Recovering Second Avenue

Updated: Nov 12


Change is no stranger to Second Avenue. The rich history of the avenue includes buildings that date back to the 1870s. These buildings have since been repurposed time and time again as residential apartments, entertainment venues, and modern markets. A diversity of use has been cultivated over the centuries, but what remains constant is a distinct vitality and character.


The unfortunate events of the last year have again brought change to Second Avenue, and our community has been compelled to imagine how we can rebuild and revitalize. Fabl Design has listened to the local community to identify improvements and create a vision for what can be. Below is our guide to Recovering Second Avenue.



Study Area // Second Avenue Between Broadway & Union Street














Second Avenue // Broadway to Commerce St.

Map View

Section View
Street View










The area between Broadway and Commerce St. is fairly active with pedestrian movement and activity. This part of the street is also car-oriented, with two drive lanes and two parking lanes. This results in low pedestrian safety, limited space for alternative forms of transportation such as bikes and buses, a less desirable view in a historical context, and fewer opportunities for commercial businesses to capitalize on the downtown atmosphere.


Additionally, the similar building scales on each side of the street is a desirable attribute of this section. The buildings in this section range from three to five stories. These modest heights create a pleasing environment compatible with human scale.


Second Avenue // Commerce St. to Church St.

Map View
Section View
Street View










Pedestrian activity along this section of Second Avenue drops in comparison to the section above. On the east side of the street, businesses keep foot traffic fairly consistent; however, the inactive façade on the west side of the street does not provide engagement opportunities, such as eateries, public art, or shops.


Second Avenue // Inactive vs. Active Façades

Building 201
The Quarters











Building 201 provides an example of an inactive façade, meaning there is a lack of first-floor engagement and/or entry. Additionally, the height of this building does not fit the historic context of Second Avenue.


An example of an active façade is The Quarters, which provides a storefront available to the public. Storefronts encourage foot traffic, and a diversity of businesses provides both a daytime activity for a broad spectrum of people as well as economic opportunity for community members.

Inactive (Dotted Lines) vs. Active (Straight Lines) Façades Map

Second Avenue // The Vision

Axonometric Diagram // Second Avenue // Commerce St. to Church St.
  1. Improve Pedestrian Crossing with the addition of pedestrian safety islands.

  2. Curb Bulbs (Bulb-outs) extend the sidewalk or curb line into the parking lane.

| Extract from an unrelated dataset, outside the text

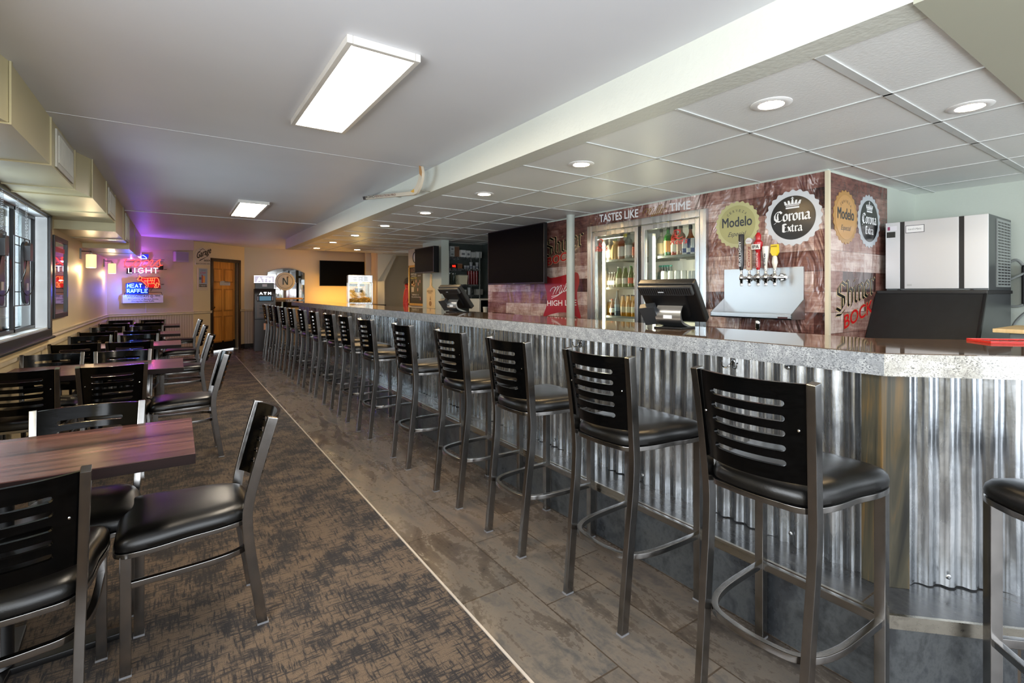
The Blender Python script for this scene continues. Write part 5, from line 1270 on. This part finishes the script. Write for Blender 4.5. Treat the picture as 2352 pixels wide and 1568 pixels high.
o = WMB(); o.box(2.85, 12.95, .93, 3.95, 13.10, .95); ls = empty('added_glow_strip', (3.4, 13.0, .9), 0, 'unseen warm strip added behind the far end of the bar to light the wall', 'lamp')  # hidden glowing strip, added to light the far wall gold
o.build('light_strip', glow('warm_strip', '#ffb850', 15), ls)
m = MB(); m.box(2.83, 12.93, .86, 3.97, 13.12, .93); m.build('glow_strip_housing', M['dgrey'], ls)
m = MB(); m.box(2.83, 12.93, 0, 3.97, 13.12, .86); tag(m.build('side_cabinet', M['dgrey']), 'low cabinet under the added warm strip at the far wall', 'cabinet')
# ------------------------------------------------------------------ cash machine
am = empty('cash_machine', (1.68, 12.78, 0), R(-4), 'dark grey cash machine with a lit ATM sign at the far end of the bar', 'cash machine')
m = L_(); m.box(-.22, -.22, 0, .22, .28, 1.0); m.build('cabinet', M['dgrey'], am, bevel=.01)
m = L_(); m.prism([(-.25, .72), (-.25, 1.28), (-.19, 1.42), (.22, 1.42), (.22, .72)], -.22, .22, Matrix(((0, 0, 1, 0), (1, 0, 0, 0), (0, 1, 0, 0), (0, 0, 0, 1)))); m.build('fascia', M['black'], am, bevel=.012)
m = L_(); m.box(-.17, -.256, 1.13, .17, -.249, 1.27); m.build('screen_surround', M['blackm'], am)
m = L_(); m.box(-.12, -.260, 1.15, .12, -.254, 1.25); m.build('screen', glow('atm_screen', '#3f6e88', .3), am)
m = L_(); put_text(m, Wall((0, -.254, 0), (1, 0, 0)).mat(), 'A T M', -.12, .12, 1.29, .05, bold=.05); m.build('lit_lettering', glow('atm_white', '#f4f8ff', 3.0), am)
for x in (-.15, .15):
    for k in range(4): m = L_(); m.box(x - .012, -.259, 1.155 + k * .025, x + .012, -.255, 1.17 + k * .025); m.build('side_button', P('#b9bdc2'), am)
m = L_(); m.box(-.17, -.256, .76, .17, -.249, 1.09); m.build('lower_panel', P('#4a4039', .35), am)
for z0_, z1_ in ((1.02, 1.05), (.95, .985), (.85, .89)): m = L_(); m.box(-.12, -.259, z0_, .10, -.255, z1_); m.build('slot', M['black'], am)
m = L_(); m.box(-.05, -.29, 1.06, .12, -.25, 1.075); m.build('keypad', P('#8a8d90'), am)
m = L_(); m.box(-.20, -.05, 1.42, .20, .12, 1.56); m.build('topper_box', M['black'], am, bevel=.006)
m = L_(); m.box(-.05, -.055, 1.47, .05, -.05, 1.53); m.build('topper_logo', P('#b9bcc0'), am)
m = L_(); m.box(-.21, 0, 1.565, .21, .015, 1.72); tg = m.build('acrylic_sign', glow('acrylic_sign', '#b9b4c4', .5, '#8a8894'), am)
m = L_()
for b in ((-.215, -.003, 1.56, .215, 0, 1.568), (-.215, -.003, 1.717, .215, 0, 1.725), (-.215, -.003, 1.56, -.207, 0, 1.725), (.207, -.003, 1.56, .215, 0, 1.725)): m.box(*b)
m.build('lit_edge', glow('atm_edge', '#f0f0ff', 2.5), tg)
m = L_(); put_text(m, Wall((0, -.004, 0), (1, 0, 0)).mat(), 'ATM', -.16, .16, 1.59, .09, bold=.05, spacing=1.2); m.build('lit_lettering', glow('atm_white2', '#ffffff', 4.0), tg)
m = L_(); m.box(-.03, -.223, .48, .10, -.220, .63); m.build('paper_notice', P('#e2b896'), am)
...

This reduces the effective width of the street, which also minimizes pedestrian crossing distances. Visually, curb bulbs create a more pedestrian friendly zone. Physically, they also create a safer walking path.

  3. Nashville's Metropolitan Transit Authority is committed to increasing affordable transit opportunities. Second Avenue is one of the City's major transit routes, and provides an opportunity to organize transit. For example, a dedicated bus lane could be developed on Second Avenue in the foreseeable future.

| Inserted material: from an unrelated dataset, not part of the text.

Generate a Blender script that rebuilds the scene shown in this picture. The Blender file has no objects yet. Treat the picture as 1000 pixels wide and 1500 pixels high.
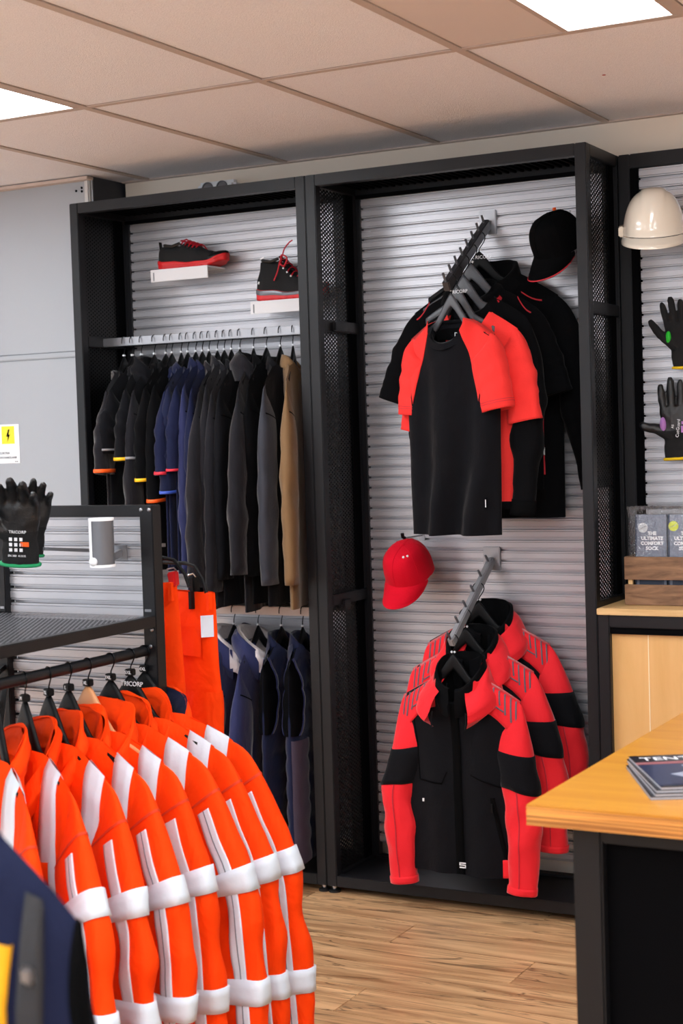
import bpy, bmesh, math, random
from math import sin, cos, pi, radians as R
from mathutils import Vector, Matrix, noise

# ------------------------------------------------------------------ camera, world, lights, exposure
sc = bpy.context.scene
COL = sc.collection
cam_d = bpy.data.cameras.new('camera')
cam = bpy.data.objects.new('camera', cam_d)
COL.objects.link(cam)
sc.camera = cam
CAM = Vector((2.5904, -4.6385, 1.5331))
YAW, PITCH, ROLL = 0.4928, 0.0471, -0.0312
fw = Vector((-sin(YAW) * cos(PITCH), cos(YAW) * cos(PITCH), -sin(PITCH)))
r0 = Vector((cos(YAW), sin(YAW), 0))
u0 = r0.cross(fw)
rt = r0 * cos(ROLL) + u0 * sin(ROLL)
up = -r0 * sin(ROLL) + u0 * cos(ROLL)
cam.matrix_world = Matrix(((rt.x, up.x, -fw.x, CAM.x), (rt.y, up.y, -fw.y, CAM.y), (rt.z, up.z, -fw.z, CAM.z), (0, 0, 0, 1)))
cam_d.sensor_fit = 'VERTICAL'
cam_d.sensor_height = 36
cam_d.lens = 36 * 2334.2 / 1500
cam_d.clip_start = 0.05
cam_d.dof.use_dof = True
cam_d.dof.focus_distance = 4.5
cam_d.dof.aperture_fstop = 5.6

w = bpy.data.worlds.new('world')
sc.world = w
w.use_nodes = True
w.node_tree.nodes['Background'].inputs[0].default_value = (0.8, 0.82, 0.9, 1)
w.node_tree.nodes['Background'].inputs[1].default_value = 0.12

vs = sc.view_settings
vs.view_transform = 'Standard'
vs.look = 'None'
vs.gamma = 1
vs.use_curve_mapping = False
vs.exposure = 0.32
DAYLIGHT = 2.2              # radiance of the daylight in the shop windows behind the camera
PANEL_POWER = 13.0          # radiance of the LED panels in the ceiling

ZC = 2.5223                 # ceiling height
TX0, TY0 = -0.2853, -0.7967  # one crossing of the ceiling grid

# ------------------------------------------------------------------ materials
def lin(c):
    return tuple(((x / 255) / 12.92 if x / 255 <= .04045 else ((x / 255 + .055) / 1.055) ** 2.4) for x in c)

def mat(name, rgb, rough=.6, metal=0.0, bump=None, spec=.5, sheen=0.0, coat=0.0, var=None, crease=None):
    """rgb in sRGB 0..255. bump = (scale, strength). var = (scale, amount) colour mottling."""
    m = bpy.data.materials.new(name)
    m.use_nodes = True
    nt = m.node_tree
    b = nt.nodes['Principled BSDF']
    c = lin(rgb) + (1,)
    b.inputs['Base Color'].default_value = c
    b.inputs['Roughness'].default_value = rough
    b.inputs['Metallic'].default_value = metal
    b.inputs['Specular IOR Level'].default_value = spec
    if sheen:
        b.inputs['Sheen Weight'].default_value = sheen
        b.inputs['Sheen Roughness'].default_value = .4
    if coat:
        b.inputs['Coat Weight'].default_value = coat
        b.inputs['Coat Roughness'].default_value = .08
    tc = nt.nodes.new('ShaderNodeTexCoord')
    if bump:
        n = nt.nodes.new('ShaderNodeTexNoise')
        n.inputs['Scale'].default_value = bump[0]
        n.inputs['Detail'].default_value = 3
        nt.links.new(tc.outputs['Object'], n.inputs['Vector'])
        bp = nt.nodes.new('ShaderNodeBump')
        bp.inputs['Strength'].default_value = bump[1]
        bp.inputs['Distance'].default_value = .004
        nt.links.new(n.outputs['Fac'], bp.inputs['Height'])
        nt.links.new(bp.outputs['Normal'], b.inputs['Normal'])
        if crease:      # soft folds and creases of the cloth, on top of the weave
            mp = nt.nodes.new('ShaderNodeMapping'); mp.inputs['Scale'].default_value = (1, 1, .55)
            nt.links.new(tc.outputs['Object'], mp.inputs['Vector'])
            n3 = nt.nodes.new('ShaderNodeTexNoise'); n3.inputs['Scale'].default_value = crease[0]; n3.inputs['Detail'].default_value = 2.5
            n3.inputs['Distortion'].default_value = 1.2; n3.inputs['Roughness'].default_value = .45
            nt.links.new(mp.outputs[0], n3.inputs['Vector'])
            b3 = nt.nodes.new('ShaderNodeBump'); b3.inputs['Strength'].default_value = crease[1]; b3.inputs['Distance'].default_value = .02
            nt.links.new(n3.outputs['Fac'], b3.inputs['Height']); nt.links.new(b3.outputs[0], bp.inputs['Normal'])
    if var:
        n2 = nt.nodes.new('ShaderNodeTexNoise')
        n2.inputs['Scale'].default_value = var[0]
        n2.inputs['Detail'].default_value = 4
        nt.links.new(tc.outputs['Object'], n2.inputs['Vector'])
        mx = nt.nodes.new('ShaderNodeMix')
        mx.data_type = 'RGBA'
        k = var[1]
        mx.inputs[6].default_value = tuple(x * (1 - k) for x in c[:3]) + (1,)
        mx.inputs[7].default_value = tuple(min(1, x * (1 + k)) for x in c[:3]) + (1,)
        nt.links.new(n2.outputs['Fac'], mx.inputs[0])
        nt.links.new(mx.outputs[2], b.inputs['Base Color'])
    return m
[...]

  4. When creating cycle facilities, dedicated bike lanes and bike racks are key.

  5. Reestablishing green infrastructure on Second Avenue will be a priority. Old growth trees and vibrant greenery are a hallmark of the area's character.

  6. The Flex Lane serves multiple purposes throughout the day, including parklet, event stage, loading zone, and parking.

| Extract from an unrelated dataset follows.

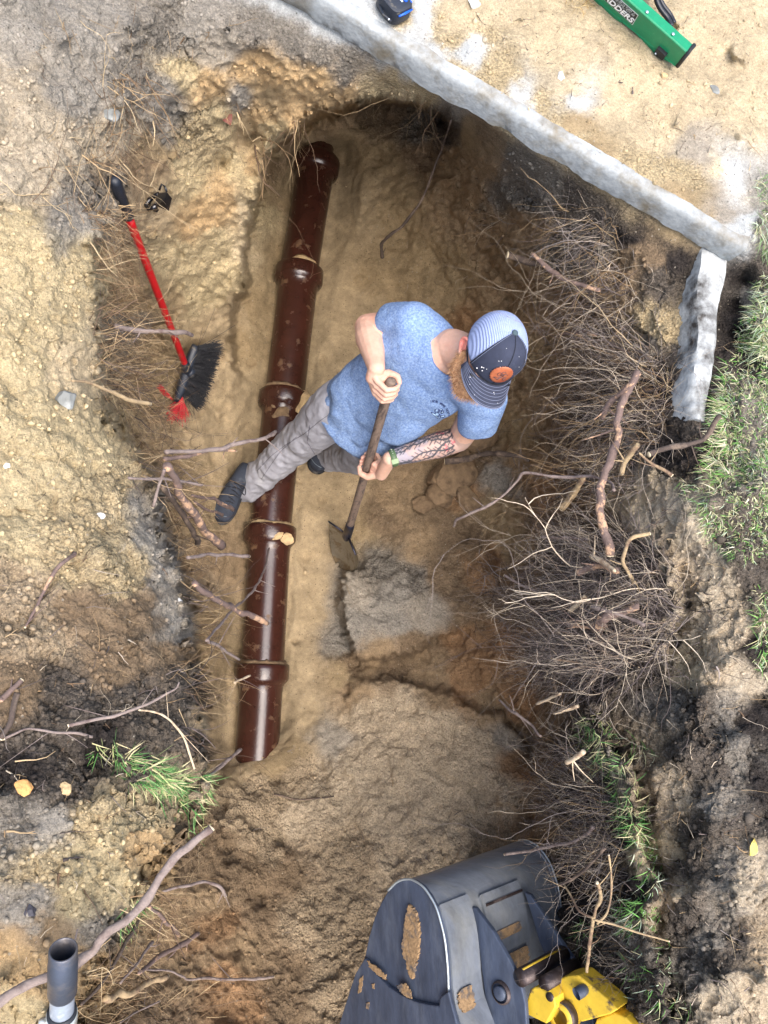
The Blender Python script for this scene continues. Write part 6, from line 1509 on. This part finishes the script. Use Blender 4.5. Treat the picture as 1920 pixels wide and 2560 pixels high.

  7. Street activity can be improved by organizing street performances and special events.

  8. Create dynamic, active frontages can by developing interactive community chalkboards and photo-friendly walls.

  9. Dedicate space to integrate public artwork such as murals and sculptures. These efforts will enhance the existing character of Second Avenue and celebrate our local artists.

Pictured above are the existing parking opportunities near and around Second Avenue.

Flex Lane // Daily Schedule

Early AM // Loading
Business Hours // Parking













Evening Hours // Dining & Happy Hour
Late Night // Events















Second Avenue // A Multimodal Street

1. Walk // 2. Ride a bus // 3. Drive // 4. Bike // 5. Play

We are looking forward to continuing to listen, imagine and design alongside our Nashville community as we rebuild Second Avenue together. Second Avenue will always have a unique character, and we hope to only strengthen the history and atmosphere that exist.